Request -
Reproduce the material that follows, please, but only from its first line to the line containing "# Scene units", inclusive.

Dataset content -
** Start **

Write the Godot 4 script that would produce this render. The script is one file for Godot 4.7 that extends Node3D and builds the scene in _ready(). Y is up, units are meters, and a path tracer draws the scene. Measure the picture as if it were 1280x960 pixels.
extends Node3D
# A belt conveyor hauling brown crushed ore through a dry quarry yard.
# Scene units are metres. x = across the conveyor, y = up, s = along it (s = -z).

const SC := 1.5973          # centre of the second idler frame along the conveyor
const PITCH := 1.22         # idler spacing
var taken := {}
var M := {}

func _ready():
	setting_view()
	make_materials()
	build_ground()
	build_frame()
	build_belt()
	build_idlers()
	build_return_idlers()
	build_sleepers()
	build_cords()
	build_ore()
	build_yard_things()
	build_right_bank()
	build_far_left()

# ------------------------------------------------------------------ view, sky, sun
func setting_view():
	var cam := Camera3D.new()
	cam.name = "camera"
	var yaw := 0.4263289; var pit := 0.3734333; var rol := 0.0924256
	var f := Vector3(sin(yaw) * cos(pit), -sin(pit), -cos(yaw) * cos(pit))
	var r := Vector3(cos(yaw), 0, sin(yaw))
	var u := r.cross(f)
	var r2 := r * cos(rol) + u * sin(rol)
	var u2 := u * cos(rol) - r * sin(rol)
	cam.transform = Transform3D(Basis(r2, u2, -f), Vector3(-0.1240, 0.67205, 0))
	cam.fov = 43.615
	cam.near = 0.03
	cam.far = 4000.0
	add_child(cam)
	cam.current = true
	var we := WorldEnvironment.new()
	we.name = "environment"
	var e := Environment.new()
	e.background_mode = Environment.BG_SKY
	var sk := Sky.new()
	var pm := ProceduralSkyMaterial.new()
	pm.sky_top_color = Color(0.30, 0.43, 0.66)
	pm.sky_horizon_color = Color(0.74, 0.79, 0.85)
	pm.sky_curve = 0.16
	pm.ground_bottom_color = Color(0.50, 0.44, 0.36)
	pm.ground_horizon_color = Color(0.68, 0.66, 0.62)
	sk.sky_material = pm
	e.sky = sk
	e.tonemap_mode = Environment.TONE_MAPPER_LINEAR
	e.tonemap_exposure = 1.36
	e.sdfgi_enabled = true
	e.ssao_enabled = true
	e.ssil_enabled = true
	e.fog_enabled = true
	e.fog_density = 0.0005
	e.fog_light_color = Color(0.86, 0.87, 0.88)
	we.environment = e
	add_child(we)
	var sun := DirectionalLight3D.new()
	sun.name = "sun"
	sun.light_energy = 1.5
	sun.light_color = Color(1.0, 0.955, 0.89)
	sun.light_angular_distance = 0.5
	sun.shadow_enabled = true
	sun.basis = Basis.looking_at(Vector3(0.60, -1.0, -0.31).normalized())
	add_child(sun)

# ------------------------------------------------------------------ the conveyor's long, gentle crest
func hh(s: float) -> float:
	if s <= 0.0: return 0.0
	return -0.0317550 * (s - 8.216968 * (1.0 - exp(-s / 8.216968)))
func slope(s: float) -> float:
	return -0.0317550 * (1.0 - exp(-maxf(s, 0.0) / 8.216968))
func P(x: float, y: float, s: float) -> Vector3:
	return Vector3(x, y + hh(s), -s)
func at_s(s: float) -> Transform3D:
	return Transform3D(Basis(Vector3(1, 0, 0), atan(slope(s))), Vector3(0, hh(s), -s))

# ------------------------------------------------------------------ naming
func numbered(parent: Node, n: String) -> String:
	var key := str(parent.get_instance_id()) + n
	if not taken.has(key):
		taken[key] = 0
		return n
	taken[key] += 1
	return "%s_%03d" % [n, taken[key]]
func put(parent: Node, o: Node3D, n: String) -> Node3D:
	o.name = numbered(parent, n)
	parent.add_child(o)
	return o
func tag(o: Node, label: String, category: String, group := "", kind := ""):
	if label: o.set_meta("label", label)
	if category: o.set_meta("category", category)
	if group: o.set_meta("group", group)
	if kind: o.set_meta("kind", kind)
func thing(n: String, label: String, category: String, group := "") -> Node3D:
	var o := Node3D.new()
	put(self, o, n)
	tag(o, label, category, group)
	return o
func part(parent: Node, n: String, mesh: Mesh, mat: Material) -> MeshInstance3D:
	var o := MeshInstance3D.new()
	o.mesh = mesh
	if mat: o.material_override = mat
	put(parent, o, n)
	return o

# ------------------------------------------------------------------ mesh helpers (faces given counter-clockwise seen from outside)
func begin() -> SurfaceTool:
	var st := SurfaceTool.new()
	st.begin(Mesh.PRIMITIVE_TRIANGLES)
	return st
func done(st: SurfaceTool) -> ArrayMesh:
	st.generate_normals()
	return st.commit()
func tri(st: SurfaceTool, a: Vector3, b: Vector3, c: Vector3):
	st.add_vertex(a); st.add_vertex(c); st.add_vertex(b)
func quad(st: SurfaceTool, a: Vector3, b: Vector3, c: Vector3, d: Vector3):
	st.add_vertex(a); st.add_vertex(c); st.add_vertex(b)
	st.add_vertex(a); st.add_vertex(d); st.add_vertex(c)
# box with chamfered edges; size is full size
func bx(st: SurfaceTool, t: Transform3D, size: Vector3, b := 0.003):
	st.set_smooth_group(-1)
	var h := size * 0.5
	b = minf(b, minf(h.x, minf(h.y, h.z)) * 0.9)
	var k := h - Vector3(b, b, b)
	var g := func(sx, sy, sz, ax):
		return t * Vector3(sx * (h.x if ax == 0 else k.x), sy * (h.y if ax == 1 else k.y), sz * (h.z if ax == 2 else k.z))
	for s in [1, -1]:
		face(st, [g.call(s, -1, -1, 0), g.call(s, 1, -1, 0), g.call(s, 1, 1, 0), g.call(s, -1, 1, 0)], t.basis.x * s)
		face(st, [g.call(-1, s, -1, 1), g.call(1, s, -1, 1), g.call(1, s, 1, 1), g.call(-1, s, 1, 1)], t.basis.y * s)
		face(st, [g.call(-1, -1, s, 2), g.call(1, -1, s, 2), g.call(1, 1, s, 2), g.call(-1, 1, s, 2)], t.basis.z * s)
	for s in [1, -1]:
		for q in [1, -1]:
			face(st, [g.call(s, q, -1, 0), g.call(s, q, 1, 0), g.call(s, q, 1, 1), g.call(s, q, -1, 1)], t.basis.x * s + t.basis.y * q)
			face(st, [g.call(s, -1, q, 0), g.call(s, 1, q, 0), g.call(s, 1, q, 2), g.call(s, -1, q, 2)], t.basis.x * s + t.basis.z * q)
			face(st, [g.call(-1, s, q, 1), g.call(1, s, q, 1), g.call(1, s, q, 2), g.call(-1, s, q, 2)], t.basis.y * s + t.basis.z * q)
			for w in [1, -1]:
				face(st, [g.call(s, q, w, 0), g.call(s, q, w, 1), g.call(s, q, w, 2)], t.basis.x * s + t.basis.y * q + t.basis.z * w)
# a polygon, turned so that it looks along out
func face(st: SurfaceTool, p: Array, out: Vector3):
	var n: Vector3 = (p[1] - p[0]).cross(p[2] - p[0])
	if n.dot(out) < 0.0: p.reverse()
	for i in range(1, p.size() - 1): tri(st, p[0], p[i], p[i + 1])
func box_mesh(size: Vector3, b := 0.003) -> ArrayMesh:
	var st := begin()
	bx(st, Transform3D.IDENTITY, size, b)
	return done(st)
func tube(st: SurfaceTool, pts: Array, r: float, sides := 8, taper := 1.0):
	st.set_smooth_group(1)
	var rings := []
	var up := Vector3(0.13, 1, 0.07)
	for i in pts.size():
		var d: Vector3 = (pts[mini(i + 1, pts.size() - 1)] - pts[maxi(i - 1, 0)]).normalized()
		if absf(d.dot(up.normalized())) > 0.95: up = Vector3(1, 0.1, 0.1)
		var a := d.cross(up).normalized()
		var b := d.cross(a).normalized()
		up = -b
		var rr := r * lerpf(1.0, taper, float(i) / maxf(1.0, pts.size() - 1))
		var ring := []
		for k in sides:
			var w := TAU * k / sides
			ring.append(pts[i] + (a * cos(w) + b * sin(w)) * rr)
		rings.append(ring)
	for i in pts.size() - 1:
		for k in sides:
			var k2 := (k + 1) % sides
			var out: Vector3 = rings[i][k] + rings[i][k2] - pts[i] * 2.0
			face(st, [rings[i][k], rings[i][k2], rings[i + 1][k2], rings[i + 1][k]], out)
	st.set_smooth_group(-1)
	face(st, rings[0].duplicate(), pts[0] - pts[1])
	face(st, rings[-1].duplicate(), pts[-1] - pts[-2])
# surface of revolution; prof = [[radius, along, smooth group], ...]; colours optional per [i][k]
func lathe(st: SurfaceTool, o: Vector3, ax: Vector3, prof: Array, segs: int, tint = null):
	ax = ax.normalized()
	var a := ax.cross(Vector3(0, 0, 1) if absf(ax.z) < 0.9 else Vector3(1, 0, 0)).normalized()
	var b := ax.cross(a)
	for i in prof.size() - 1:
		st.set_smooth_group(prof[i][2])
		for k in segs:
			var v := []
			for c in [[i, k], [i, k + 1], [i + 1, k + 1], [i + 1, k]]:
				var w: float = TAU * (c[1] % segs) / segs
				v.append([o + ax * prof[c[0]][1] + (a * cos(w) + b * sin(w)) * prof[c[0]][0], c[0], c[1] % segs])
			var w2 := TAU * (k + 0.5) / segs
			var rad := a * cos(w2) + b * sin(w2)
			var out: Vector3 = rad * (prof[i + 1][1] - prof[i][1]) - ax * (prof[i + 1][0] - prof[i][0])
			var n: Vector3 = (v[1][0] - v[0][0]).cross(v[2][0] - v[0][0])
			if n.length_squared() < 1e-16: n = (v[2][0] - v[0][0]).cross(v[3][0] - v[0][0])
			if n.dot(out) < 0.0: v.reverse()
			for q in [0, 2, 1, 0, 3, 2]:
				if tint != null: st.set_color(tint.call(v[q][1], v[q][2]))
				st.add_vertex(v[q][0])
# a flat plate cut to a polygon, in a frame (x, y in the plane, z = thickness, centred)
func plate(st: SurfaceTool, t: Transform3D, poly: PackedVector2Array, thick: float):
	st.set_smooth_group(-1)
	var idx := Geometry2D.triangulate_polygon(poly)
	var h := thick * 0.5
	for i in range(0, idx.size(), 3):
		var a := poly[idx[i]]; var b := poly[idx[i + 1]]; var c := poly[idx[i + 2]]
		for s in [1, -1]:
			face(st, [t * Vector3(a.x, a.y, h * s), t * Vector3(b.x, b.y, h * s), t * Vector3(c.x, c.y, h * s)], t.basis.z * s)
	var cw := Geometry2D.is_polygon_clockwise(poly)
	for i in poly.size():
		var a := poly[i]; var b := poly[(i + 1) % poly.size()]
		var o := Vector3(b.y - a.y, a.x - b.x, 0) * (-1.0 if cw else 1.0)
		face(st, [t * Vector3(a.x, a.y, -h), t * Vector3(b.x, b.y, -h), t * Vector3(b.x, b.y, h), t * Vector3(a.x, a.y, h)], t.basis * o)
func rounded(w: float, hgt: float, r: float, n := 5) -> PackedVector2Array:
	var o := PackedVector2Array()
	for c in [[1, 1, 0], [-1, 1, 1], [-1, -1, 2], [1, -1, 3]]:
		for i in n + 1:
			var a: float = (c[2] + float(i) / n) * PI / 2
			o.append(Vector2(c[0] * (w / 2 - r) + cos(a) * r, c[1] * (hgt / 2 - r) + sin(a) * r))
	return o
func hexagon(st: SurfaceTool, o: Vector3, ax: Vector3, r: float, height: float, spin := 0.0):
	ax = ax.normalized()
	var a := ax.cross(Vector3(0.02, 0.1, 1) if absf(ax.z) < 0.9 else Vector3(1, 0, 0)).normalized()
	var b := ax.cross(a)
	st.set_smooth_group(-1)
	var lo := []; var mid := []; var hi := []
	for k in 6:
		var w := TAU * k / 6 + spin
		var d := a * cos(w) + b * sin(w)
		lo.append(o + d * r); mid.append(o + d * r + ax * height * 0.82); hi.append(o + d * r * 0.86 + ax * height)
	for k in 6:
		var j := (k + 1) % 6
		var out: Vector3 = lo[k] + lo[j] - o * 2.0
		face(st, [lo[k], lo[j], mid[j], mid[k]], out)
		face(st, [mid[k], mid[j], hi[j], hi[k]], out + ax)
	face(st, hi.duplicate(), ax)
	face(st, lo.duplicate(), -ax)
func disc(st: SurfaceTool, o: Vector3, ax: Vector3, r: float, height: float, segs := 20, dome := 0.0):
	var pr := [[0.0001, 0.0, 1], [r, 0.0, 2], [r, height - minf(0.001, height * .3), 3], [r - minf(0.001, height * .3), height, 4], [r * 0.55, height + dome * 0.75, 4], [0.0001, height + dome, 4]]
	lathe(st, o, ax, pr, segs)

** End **

Response to this exercise -
Write the Godot 4 script that would produce this render. The script is one file for Godot 4.7 that extends Node3D and builds the scene in _ready(). Y is up, units are meters, and a path tracer draws the scene. Measure the picture as if it were 1280x960 pixels.
extends Node3D
# A belt conveyor hauling brown crushed ore through a dry quarry yard.
# Scene units are metres. x = across the conveyor, y = up, s = along it (s = -z).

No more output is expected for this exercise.